The cause was a cerebral hemorrhage, said his wife, Betty Raymond.
Mr. Ajay, the son of Syrian immigrants, worked in his father's candy store and bar in Altoona, Pa., until he graduated from high school. In 1937 he moved to New York City to study at the Art Students League and the American Artists School in Manhattan, where he became friends with Ad Reinhardt, Will Barnet and Robert Gwathmey. He was hired as an artist by the Work Projects Administration in the Depression.

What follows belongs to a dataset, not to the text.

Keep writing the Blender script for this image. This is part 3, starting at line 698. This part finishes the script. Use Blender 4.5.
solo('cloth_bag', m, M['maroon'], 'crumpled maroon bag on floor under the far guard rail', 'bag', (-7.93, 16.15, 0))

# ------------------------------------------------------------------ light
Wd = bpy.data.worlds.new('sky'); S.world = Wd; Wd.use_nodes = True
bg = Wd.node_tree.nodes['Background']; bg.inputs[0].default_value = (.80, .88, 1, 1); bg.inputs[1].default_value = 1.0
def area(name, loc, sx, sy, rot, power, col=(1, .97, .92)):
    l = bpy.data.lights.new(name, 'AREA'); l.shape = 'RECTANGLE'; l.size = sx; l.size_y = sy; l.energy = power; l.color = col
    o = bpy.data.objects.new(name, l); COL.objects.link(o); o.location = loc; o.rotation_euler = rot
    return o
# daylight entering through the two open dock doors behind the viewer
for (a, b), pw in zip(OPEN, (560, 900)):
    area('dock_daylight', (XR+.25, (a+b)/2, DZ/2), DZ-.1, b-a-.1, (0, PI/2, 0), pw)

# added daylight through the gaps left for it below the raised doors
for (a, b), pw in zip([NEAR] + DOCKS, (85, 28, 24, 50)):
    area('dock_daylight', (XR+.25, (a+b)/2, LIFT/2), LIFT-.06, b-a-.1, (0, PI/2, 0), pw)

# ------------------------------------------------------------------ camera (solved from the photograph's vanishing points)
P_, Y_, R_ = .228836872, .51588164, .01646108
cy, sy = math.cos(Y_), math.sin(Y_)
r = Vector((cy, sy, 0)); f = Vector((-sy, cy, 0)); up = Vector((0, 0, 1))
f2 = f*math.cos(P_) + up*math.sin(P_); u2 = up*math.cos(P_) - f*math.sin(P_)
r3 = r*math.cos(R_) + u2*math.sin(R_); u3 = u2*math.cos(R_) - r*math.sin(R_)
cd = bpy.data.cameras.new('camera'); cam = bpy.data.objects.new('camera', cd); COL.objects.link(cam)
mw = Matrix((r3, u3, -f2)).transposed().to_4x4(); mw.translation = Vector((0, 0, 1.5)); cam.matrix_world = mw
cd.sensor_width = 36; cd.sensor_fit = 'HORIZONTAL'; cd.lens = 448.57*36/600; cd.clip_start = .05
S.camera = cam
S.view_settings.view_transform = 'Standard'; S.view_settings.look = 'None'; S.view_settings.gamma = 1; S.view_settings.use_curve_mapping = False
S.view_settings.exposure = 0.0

His work as a fine artist got fully under way in the 1960's, when he began to produce reliefs made of found objects. Later his constructions, often intricate in design, were created from tooled wood, gypsum and cast plastics, their appearance reminiscent of the sculptures of Louise Nevelson, suggesting religious architecture. He had his first one-man show at the Rose Fried Gallery in Manhattan in 1964 and a 25-year retrospective at the Aldrich Museum of Contemporary Art in Ridgefield, Conn., in 1990. He was a professor of visual arts at State University College at Purchase, N.Y. His work is in the collections of the Metropolitan Museum of Art and the Solomon R. Guggenheim Museum in Manhattan and the Hirshhorn Museum and Sculpture Garden in Washington. He was represented by Babcock Galleries in Manhattan.
In addition to his wife, he is survived by two sons, Stephen, of California, and Alexander, of Maryland, and a stepdaughter, Robin Knox of Maine.